TO BE DONE: Pictures stay out of the copy; set down each line of the listing below exactly.

PROVIDED MATERIAL:
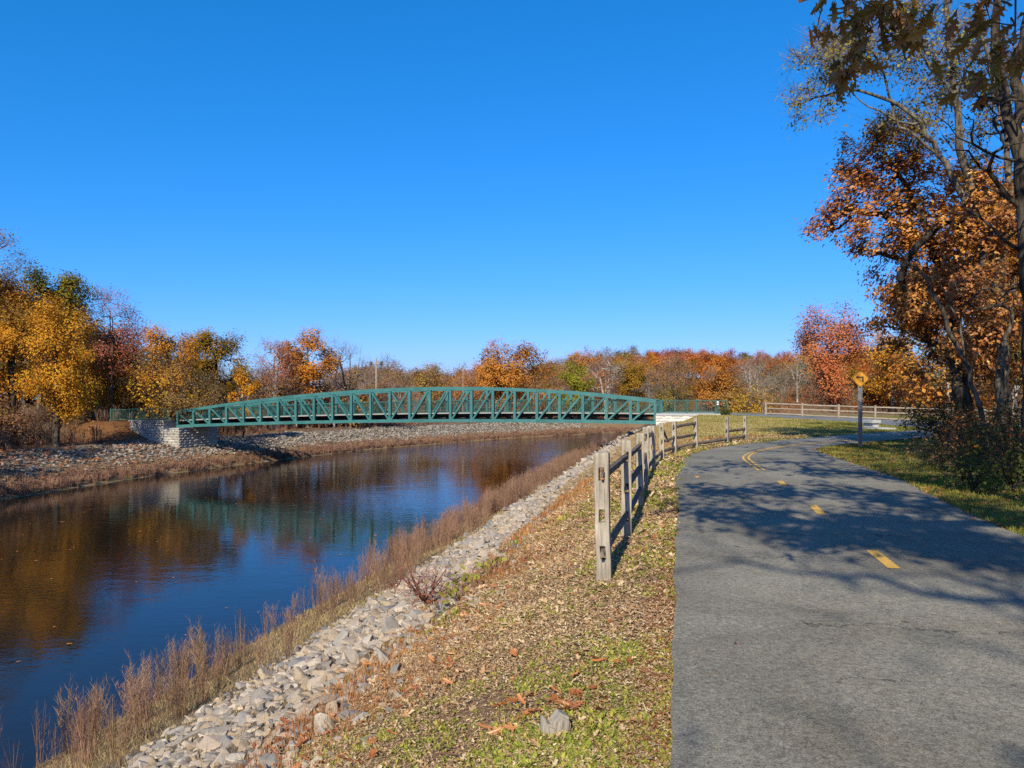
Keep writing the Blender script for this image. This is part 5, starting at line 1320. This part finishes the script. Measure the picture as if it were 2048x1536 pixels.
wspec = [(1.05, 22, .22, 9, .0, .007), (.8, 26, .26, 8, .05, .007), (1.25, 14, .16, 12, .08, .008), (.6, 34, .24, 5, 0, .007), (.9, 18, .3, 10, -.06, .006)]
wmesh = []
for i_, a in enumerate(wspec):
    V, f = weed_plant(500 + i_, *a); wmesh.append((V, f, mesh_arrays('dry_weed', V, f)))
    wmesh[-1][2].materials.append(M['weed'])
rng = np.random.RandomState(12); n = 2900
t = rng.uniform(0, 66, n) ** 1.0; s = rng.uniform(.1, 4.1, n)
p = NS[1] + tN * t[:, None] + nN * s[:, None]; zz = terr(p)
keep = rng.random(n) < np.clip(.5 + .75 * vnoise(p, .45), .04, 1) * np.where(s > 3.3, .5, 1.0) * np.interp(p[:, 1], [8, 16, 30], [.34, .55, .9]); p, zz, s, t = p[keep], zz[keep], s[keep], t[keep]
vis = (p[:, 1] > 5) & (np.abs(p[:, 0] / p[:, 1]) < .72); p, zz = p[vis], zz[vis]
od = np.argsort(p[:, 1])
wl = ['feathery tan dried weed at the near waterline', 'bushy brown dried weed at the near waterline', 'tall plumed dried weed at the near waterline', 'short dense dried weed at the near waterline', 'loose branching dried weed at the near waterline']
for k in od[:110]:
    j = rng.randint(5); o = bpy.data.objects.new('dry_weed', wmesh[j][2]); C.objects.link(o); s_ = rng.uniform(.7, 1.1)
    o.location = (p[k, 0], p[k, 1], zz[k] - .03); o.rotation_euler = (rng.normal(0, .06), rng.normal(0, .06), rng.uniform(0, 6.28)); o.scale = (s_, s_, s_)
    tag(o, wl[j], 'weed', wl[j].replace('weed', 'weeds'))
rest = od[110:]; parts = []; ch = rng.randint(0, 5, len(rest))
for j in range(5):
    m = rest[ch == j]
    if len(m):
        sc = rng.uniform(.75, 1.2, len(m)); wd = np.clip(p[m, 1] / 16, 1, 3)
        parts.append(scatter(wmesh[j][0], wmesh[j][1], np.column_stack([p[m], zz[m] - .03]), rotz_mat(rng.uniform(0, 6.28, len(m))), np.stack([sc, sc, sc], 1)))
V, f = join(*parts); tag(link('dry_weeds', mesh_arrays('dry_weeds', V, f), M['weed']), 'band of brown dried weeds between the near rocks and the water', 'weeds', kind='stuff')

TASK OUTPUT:
Keep writing the Blender script for this image. This is part 5, starting at line 1320. This part finishes the script. Measure the picture as if it were 2048x1536 pixels.
wspec = [(1.05, 22, .22, 9, .0, .007), (.8, 26, .26, 8, .05, .007), (1.25, 14, .16, 12, .08, .008), (.6, 34, .24, 5, 0, .007), (.9, 18, .3, 10, -.06, .006)]
wmesh = []
for i_, a in enumerate(wspec):
    V, f = weed_plant(500 + i_, *a); wmesh.append((V, f, mesh_arrays('dry_weed', V, f)))
    wmesh[-1][2].materials.append(M['weed'])
rng = np.random.RandomState(12); n = 2900
t = rng.uniform(0, 66, n) ** 1.0; s = rng.uniform(.1, 4.1, n)
p = NS[1] + tN * t[:, None] + nN * s[:, None]; zz = terr(p)
keep = rng.random(n) < np.clip(.5 + .75 * vnoise(p, .45), .04, 1) * np.where(s > 3.3, .5, 1.0) * np.interp(p[:, 1], [8, 16, 30], [.34, .55, .9]); p, zz, s, t = p[keep], zz[keep], s[keep], t[keep]
vis = (p[:, 1] > 5) & (np.abs(p[:, 0] / p[:, 1]) < .72); p, zz = p[vis], zz[vis]
od = np.argsort(p[:, 1])
wl = ['feathery tan dried weed at the near waterline', 'bushy brown dried weed at the near waterline', 'tall plumed dried weed at the near waterline', 'short dense dried weed at the near waterline', 'loose branching dried weed at the near waterline']
for k in od[:110]:
    j = rng.randint(5); o = bpy.data.objects.new('dry_weed', wmesh[j][2]); C.objects.link(o); s_ = rng.uniform(.7, 1.1)
    o.location = (p[k, 0], p[k, 1], zz[k] - .03); o.rotation_euler = (rng.normal(0, .06), rng.normal(0, .06), rng.uniform(0, 6.28)); o.scale = (s_, s_, s_)
    tag(o, wl[j], 'weed', wl[j].replace('weed', 'weeds'))
rest = od[110:]; parts = []; ch = rng.randint(0, 5, len(rest))
for j in range(5):
    m = rest[ch == j]
    if len(m):
        sc = rng.uniform(.75, 1.2, len(m)); wd = np.clip(p[m, 1] / 16, 1, 3)
        parts.append(scatter(wmesh[j][0], wmesh[j][1], np.column_stack([p[m], zz[m] - .03]), rotz_mat(rng.uniform(0, 6.28, len(m))), np.stack([sc, sc, sc], 1)))
V, f = join(*parts); tag(link('dry_weeds', mesh_arrays('dry_weeds', V, f), M['weed']), 'band of brown dried weeds between the near rocks and the water', 'weeds', kind='stuff')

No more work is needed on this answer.